Israel’s ambassador to UNESCO, Nimrod Barkan said that it was a mistake for the committee to ignore the technical advice of its own advisers.

There was no link he said between the water damage to the church roof and its placement on the list through an emergency procedure. He noted that nothing prevented the Palestinian Authority from fixing the roof.

The Prime Minister's Office (PMO) blasted the decision as proof that UNESCO is motivated by political objectives and not cultural ones. 

"Instead of the Palestinians taking steps to further peace, they are acting in a unilateral way that only distances peace," a statement released by the PMO read. "The world must remember that the church of the Nativity which is holy to Christianity was desecrated by Palestinian terrorists."

Israel has in the past said that it believes that the church, known as Jesus’s birthplace, is worthy of inscription as a World Heritage Site, but that it opposes the Palestinian use of the mechanism to advance a political agenda of unilateral statehood.
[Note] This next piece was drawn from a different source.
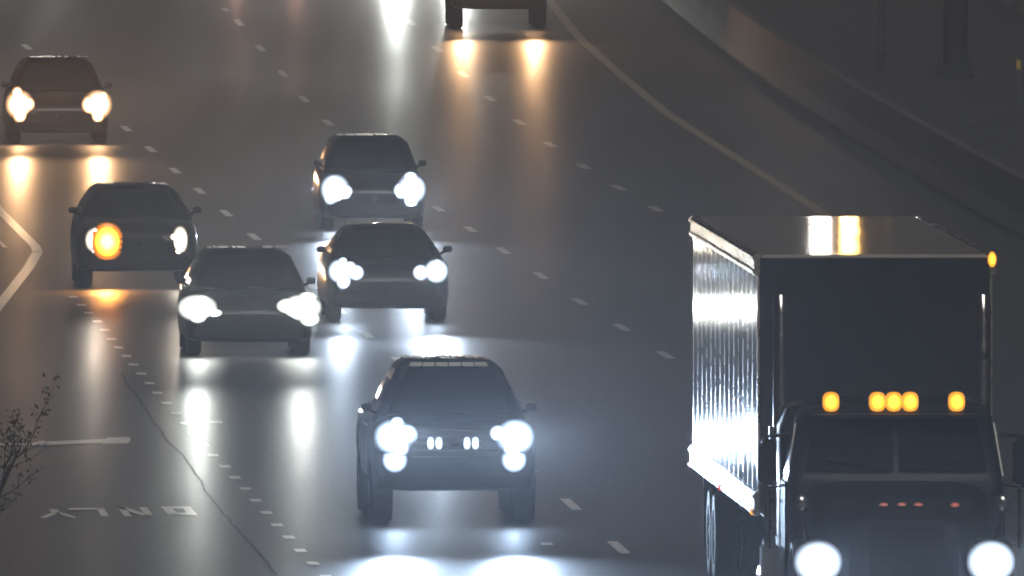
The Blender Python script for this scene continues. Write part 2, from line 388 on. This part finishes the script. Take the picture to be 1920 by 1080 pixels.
        for y in P['axles']:
            r, tw = P['tyre']
            a = MB(); n = 20; x = s * hw
            a.loft([[Vector((x + s * o, y + math.cos(math.pi * k / (n - 1)) * q, r + math.sin(math.pi * k / (n - 1)) * q)) for k in range(n)] for o, q in ((-0.20, r + 0.05), (0.006, r + 0.06), (0.012, r + 0.09), (-0.03, r + 0.10))], cap=False)
            a.build('wheel_arch', M_TRIM, root)
            wheel(root, s * (hw - tw / 2 + 0.012), y, r, tw, s)
        for k in (0, 1):
            MB().box((s * (hw * 0.995 + 0.004), L(0.30 + 0.28 * k, yb0, yb1) , zb - 0.10), (0.03, 0.16, 0.03)).build('door_handle', P.get('gmat', M_TRIM), root, bevel=0.008)
    if P.get('beads'):
        q = MB(); rnd = random.Random(P['beads']); x = -wr * 0.86
        while x < wr * 0.84:
            w_ = rnd.uniform(0.03, 0.16)
            if rnd.random() < 0.8:
                ya = yr0 + rnd.uniform(0.06, 0.35); yb = yr1 - rnd.uniform(0.1, 0.6)
                q.loft([rrect(x, x + w_, ya, yb, zr + 0.006, w_ * 0.45, 3), rrect(x + 0.004, x + w_ - 0.004, ya + 0.01, yb - 0.01, zr + 0.015, w_ * 0.40, 3)])
            x += w_ + rnd.uniform(0.004, 0.05)
        o = q.build('water_film', M_BEAD, root, smooth=0); o['kind'] = 'stuff'
    if P.get('extra'): P['extra'](root, P, face)
    return root

COOL = (0.68, 0.82, 1.0); BLUE = (0.56, 0.74, 1.0); WHITE = (1.0, 0.98, 0.95); WARM = (1.0, 0.56, 0.27); GREENW = (0.95, 1.0, 0.93)
SEDAN = dict(body=[(0.0, 0.62, 0.30, 0.58), (0.05, 0.74, 0.22, 0.68), (0.22, 0.86, 0.19, 0.75), (0.7, 0.905, 0.18, 0.84), (1.35, 0.91, 0.18, 0.93), (2.4, 0.915, 0.18, 0.96), (3.6, 0.91, 0.18, 1.0), (4.3, 0.88, 0.22, 1.02), (4.62, 0.80, 0.28, 0.98), (4.70, 0.66, 0.40, 0.88)],
             belt=(1.12, 4.25, 0.83, 0.90), roof=(1.95, 3.55, 0.60, 1.45), lamp_z=0.68, lamp_x=0.69, lamp_size=(0.34, 0.17), lamp_y=0.10, grille=(0.80, 0.50, 0.18), axles=(0.92, 3.70), tyre=(0.33, 0.21), power=1400)
SUV = dict(SEDAN, body=[(0.0, 0.66, 0.34, 0.72), (0.05, 0.78, 0.26, 0.82), (0.22, 0.88, 0.24, 0.92), (0.7, 0.92, 0.23, 1.0), (1.25, 0.925, 0.23, 1.05), (2.4, 0.93, 0.23, 1.07), (3.6, 0.92, 0.23, 1.10), (4.3, 0.90, 0.26, 1.10), (4.50, 0.82, 0.34, 1.05), (4.55, 0.70, 0.45, 0.95)],
           belt=(0.98, 4.42, 0.85, 1.02), roof=(1.75, 4.15, 0.64, 1.66), lamp_z=0.80, grille=(0.80, 0.66, 0.24), tyre=(0.36, 0.23), axles=(0.9, 3.6))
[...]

Malki, however, said that UNESCO has an important role to play in helping protect Palestinian land, which is the “cradle of civilization.”

He said that the Church as well as other West Bank sites were threatened by Israel’s “occupation,” the barrier and settlers.

"This gives hope and confidence to our people on the inevitable victory of our just cause," said Palestinian Authority Prime Minister Salam Fayyad in a statement following the decision.

"It increases their determination to continue efforts at deepening readiness for the establishment of an independent State of Palestine, with its capital in East Jerusalem within the 1967 borders," Fayyad said.

Meanwhile, Gideon Koren, Israel's Vice President of the International Council on Monuments and Sites slammed the decision as "irresponsible." The US Ambassador to UNESCO David Killion also criticized the move, saying he was "profoundly disappointed by the decision."

Oddly, the committee’s next move was to approve a bid by Israel to inscribe a series of adjacent caves in the Mount Carmel region to the World Heritage List for their fossilization of human evolution.